Lo que sucedió con Rafael Bielsa es una muestra de las dificultades que se tiene para hacerse querer por la opinión pública plasmada según el marco mediático. El lenguaje moral que se emplea habitualmente, como el que insistentemente usó el ex canciller, es un recurso acostumbrado para salir de algún modo del enredo al que se ven sometidos los políticos a merced de la histerización del sistema. Se trata de gustar, y los índices nunca son claros.

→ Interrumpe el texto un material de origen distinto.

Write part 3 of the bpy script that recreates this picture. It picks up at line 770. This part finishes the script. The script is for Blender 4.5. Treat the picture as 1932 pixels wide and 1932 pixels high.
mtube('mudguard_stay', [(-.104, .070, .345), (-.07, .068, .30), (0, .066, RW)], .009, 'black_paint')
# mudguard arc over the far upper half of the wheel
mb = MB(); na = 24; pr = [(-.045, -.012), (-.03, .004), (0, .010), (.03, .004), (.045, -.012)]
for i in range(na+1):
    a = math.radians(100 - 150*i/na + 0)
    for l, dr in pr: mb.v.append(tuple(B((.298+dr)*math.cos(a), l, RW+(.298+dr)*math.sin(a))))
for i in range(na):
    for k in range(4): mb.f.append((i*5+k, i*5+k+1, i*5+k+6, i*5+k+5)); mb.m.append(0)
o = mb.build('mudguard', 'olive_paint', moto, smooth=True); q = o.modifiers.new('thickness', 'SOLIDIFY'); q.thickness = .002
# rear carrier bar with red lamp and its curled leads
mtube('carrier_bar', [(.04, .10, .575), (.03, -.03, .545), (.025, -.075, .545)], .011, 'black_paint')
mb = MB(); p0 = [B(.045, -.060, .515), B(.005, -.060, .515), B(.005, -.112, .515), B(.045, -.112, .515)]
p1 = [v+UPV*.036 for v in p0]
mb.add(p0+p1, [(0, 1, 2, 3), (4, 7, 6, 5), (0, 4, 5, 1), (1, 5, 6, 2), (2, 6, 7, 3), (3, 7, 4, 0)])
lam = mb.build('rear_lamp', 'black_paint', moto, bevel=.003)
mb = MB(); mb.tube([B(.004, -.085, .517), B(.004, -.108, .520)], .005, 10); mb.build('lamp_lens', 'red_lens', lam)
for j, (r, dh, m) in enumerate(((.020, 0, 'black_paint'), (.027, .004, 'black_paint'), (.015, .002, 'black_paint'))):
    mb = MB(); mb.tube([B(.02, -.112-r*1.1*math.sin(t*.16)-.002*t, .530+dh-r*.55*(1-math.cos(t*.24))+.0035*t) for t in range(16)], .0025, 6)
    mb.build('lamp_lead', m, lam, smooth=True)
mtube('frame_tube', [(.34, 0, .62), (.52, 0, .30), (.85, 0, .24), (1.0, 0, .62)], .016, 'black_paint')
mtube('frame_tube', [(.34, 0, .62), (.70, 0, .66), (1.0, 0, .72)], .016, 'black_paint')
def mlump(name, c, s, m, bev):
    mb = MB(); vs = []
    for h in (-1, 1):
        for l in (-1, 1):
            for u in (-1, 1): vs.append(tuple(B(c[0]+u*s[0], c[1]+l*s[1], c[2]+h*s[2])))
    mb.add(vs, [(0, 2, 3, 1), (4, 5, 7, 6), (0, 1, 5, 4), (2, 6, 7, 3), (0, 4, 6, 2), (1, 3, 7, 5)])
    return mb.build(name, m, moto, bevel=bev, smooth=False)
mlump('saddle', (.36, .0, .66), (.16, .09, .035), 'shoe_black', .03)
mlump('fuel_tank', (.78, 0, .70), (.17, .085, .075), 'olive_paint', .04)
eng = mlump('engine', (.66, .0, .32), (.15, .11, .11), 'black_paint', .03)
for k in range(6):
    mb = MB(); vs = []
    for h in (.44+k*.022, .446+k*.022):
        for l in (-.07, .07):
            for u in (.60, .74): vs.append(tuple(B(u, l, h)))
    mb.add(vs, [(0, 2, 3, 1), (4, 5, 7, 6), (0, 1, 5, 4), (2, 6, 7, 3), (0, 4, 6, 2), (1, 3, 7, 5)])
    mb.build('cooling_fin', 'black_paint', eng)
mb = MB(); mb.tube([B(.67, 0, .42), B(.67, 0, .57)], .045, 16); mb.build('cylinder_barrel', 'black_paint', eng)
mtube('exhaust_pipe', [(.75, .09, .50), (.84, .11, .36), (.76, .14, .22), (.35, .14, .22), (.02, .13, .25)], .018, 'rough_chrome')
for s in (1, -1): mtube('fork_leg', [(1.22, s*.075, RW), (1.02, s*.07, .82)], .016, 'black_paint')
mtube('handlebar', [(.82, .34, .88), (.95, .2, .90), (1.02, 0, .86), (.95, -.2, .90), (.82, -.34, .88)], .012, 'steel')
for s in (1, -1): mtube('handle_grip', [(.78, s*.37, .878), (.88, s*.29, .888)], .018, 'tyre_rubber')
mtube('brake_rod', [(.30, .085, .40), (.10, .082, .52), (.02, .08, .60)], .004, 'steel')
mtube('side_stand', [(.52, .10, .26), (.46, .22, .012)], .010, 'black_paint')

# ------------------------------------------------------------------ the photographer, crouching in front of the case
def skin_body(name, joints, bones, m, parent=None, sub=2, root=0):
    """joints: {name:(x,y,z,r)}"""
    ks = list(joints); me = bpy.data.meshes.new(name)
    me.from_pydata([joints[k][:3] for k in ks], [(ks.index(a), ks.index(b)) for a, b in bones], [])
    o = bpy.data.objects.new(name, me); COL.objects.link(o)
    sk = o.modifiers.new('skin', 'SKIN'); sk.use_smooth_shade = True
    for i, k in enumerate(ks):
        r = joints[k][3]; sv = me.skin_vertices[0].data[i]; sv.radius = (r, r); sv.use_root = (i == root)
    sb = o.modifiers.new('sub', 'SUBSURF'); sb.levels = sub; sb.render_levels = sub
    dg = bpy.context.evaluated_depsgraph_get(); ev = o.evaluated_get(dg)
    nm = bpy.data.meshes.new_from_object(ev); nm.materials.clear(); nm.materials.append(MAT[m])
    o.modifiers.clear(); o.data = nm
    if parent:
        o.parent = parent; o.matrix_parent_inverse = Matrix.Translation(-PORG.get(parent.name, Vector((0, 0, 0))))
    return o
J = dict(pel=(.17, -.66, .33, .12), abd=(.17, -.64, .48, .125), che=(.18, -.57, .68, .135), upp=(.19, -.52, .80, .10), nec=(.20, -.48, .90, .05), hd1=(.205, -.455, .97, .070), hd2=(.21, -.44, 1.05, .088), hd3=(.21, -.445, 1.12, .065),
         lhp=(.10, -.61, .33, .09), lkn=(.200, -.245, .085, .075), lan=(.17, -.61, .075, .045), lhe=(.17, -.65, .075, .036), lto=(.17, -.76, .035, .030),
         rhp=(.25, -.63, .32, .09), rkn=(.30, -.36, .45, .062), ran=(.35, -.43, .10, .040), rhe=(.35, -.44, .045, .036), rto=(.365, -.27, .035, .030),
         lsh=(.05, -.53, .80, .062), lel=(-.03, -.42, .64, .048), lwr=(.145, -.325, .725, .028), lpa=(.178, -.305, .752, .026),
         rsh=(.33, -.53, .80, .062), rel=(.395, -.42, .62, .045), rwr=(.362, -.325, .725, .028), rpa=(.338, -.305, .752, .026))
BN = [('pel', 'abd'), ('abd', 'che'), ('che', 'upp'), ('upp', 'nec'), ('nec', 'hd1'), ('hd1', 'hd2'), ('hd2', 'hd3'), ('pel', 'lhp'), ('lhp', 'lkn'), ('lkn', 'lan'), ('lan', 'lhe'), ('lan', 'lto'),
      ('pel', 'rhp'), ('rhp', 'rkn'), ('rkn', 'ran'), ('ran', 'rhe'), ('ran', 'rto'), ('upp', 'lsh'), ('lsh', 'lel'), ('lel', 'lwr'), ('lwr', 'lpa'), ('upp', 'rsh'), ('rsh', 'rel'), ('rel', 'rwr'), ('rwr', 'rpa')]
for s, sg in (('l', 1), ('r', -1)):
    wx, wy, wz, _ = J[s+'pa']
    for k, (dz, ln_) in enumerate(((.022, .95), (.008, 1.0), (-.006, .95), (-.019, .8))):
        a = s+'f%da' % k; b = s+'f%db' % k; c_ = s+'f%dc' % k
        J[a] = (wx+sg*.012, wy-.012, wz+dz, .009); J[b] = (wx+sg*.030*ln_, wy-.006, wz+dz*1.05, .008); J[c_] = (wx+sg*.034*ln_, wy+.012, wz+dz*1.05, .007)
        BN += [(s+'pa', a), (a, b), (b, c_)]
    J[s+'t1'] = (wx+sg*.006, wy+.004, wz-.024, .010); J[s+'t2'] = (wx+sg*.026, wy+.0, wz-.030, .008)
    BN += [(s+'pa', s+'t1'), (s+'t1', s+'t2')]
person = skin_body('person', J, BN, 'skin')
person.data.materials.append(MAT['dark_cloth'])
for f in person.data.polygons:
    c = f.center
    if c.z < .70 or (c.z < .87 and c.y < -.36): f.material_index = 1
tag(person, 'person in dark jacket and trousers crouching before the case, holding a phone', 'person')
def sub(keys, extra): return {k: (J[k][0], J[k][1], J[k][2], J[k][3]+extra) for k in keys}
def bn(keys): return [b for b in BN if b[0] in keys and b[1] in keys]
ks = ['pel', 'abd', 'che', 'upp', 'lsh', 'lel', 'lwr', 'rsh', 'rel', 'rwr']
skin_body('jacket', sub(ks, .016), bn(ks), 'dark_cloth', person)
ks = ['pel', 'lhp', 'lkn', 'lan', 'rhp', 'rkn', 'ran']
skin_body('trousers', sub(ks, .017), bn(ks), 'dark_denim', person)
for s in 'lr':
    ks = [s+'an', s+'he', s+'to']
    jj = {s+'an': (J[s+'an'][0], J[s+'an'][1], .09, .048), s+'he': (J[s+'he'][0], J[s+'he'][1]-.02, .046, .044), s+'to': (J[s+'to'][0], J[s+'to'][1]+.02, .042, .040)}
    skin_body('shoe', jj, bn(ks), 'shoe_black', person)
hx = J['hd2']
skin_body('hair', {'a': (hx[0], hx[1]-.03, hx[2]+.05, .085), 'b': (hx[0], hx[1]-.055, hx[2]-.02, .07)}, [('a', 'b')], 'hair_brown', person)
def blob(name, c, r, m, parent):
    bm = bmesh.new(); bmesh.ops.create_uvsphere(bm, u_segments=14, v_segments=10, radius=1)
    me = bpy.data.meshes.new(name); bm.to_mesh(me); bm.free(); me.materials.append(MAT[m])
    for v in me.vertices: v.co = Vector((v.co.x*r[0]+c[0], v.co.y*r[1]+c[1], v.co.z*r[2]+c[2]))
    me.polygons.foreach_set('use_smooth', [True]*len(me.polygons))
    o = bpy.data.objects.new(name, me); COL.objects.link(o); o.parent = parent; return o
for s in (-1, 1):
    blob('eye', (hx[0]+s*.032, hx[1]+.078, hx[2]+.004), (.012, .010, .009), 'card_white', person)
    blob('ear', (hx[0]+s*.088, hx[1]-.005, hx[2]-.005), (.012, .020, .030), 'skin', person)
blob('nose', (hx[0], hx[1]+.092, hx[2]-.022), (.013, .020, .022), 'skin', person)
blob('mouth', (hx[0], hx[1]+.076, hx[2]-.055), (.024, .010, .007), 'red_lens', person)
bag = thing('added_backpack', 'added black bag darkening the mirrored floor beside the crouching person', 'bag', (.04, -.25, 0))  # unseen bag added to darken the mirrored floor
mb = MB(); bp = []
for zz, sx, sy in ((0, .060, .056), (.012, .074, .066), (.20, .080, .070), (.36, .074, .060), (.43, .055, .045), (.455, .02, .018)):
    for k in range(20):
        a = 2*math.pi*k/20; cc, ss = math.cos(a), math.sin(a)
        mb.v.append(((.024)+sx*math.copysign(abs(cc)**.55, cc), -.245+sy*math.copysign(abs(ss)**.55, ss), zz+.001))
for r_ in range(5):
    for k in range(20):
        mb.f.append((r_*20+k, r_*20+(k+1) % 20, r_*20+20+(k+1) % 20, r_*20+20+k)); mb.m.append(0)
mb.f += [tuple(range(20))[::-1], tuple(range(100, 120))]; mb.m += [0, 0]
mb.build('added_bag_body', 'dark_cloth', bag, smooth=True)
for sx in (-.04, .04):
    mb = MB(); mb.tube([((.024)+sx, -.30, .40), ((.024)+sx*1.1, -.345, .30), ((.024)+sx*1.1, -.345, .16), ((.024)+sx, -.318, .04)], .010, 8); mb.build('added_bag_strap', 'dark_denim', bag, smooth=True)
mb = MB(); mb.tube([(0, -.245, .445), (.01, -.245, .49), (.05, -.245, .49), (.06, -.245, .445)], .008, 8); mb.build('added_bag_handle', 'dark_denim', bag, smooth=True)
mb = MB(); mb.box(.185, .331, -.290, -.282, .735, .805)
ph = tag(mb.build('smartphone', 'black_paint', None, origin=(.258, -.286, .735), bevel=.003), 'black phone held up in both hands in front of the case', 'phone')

Si a este proceso de la sociedad del espectáculo le agregamos el microclima en el que viven algunos personajes de la política cuyas ambiciones siempre son presidenciales, rodeados por una corte que los hacen sentir tan importantes como ellos aspiran a serlo, el mundo de la ficción en el que ya viven por sistema se refuerza con rasgos psicológicos que les hacen perder contacto con la realidad.
De ahí el anecdotario que surge con las pequeñas historias de políticos que dicen salir a la calle y recibir alguna palabra que los despierta -según confiesan- de algún sueño inmortal.
Con un Poder Ejecutivo fuerte y protagonista que gobierna por decretos y un Poder Judicial con figuras respetadas y confiables por su independencia de criterio, más la participación de la gente en los medios de comunicación en los que hacen escuchar sus reclamos, a los que agregamos la presencia en las calles para ejercer presión en nombre de derechos violados, si sumamos los municipios y las formas microsociales de representación, el Congreso nacional o redefine su misión o la cumple según una tradición que todos hemos olvidado o puede cerrar sus puertas sin que nadie lo lamente. Nos hemos olvidado para que sirve, independientemente de que existe para pagar sueldos de legisladores, asesores y personal de maestranza.
Para que la vida política republicana no se convierta en un total fantoche, se necesitan modificaciones básicas a la vez que urgentes, para que el poder legislativo cumpla su función. Estas transformaciones no sólo conciernen a su ámbito pero son requirimientos indispensables que además deben tener forma de ley.
Hay tres aspectos que hay que legislar para evitar formas de degeneración y corrupción de la dimensión representacional de la política: el parentesco, el dinero y el compromiso electoral. Una ley contra el nepotismo que evite que familias enteras ocupen la administración pública y conviertan lo que debe ser mecanismo de control en formas de encubrimiento de grupos asociados. Una ley que limite el gasto en publicidad y campañas no sólo en períodos electorales, y un blanqueo de los mismos. Esto incluye la publicidad oficial sobre la obra gubernamental. Finalmente, la prohibición de renunciar a los cargos para los que se fue elegido para ocupar puestos en otras funciones.
Por supuesto que nada de esto soluciona todo, y las formas de hacerse un lugar para burlar los límites que la ley impone siempre existirán. A falta de un hermano o esposa, se podrán encontrar adláteres que respondan del mismo modo, pero al menos el grupo se hace más vulnerable y menos cerrado.
Este es el mínimo exigible para que la profesión política no sea la más sospechada de todas y que la ciudadanía no se aparte totalmente de la misma, desinterés que se vería reflejado en el porcentaje de abstenciones en caso de que el voto fuera optativo, y para que la vida política no sólo esté en manos de los que tienen capacidad de movilización, formas de organización difusas para ejercer presión, y para que las armas y el dinero no se queden con todo.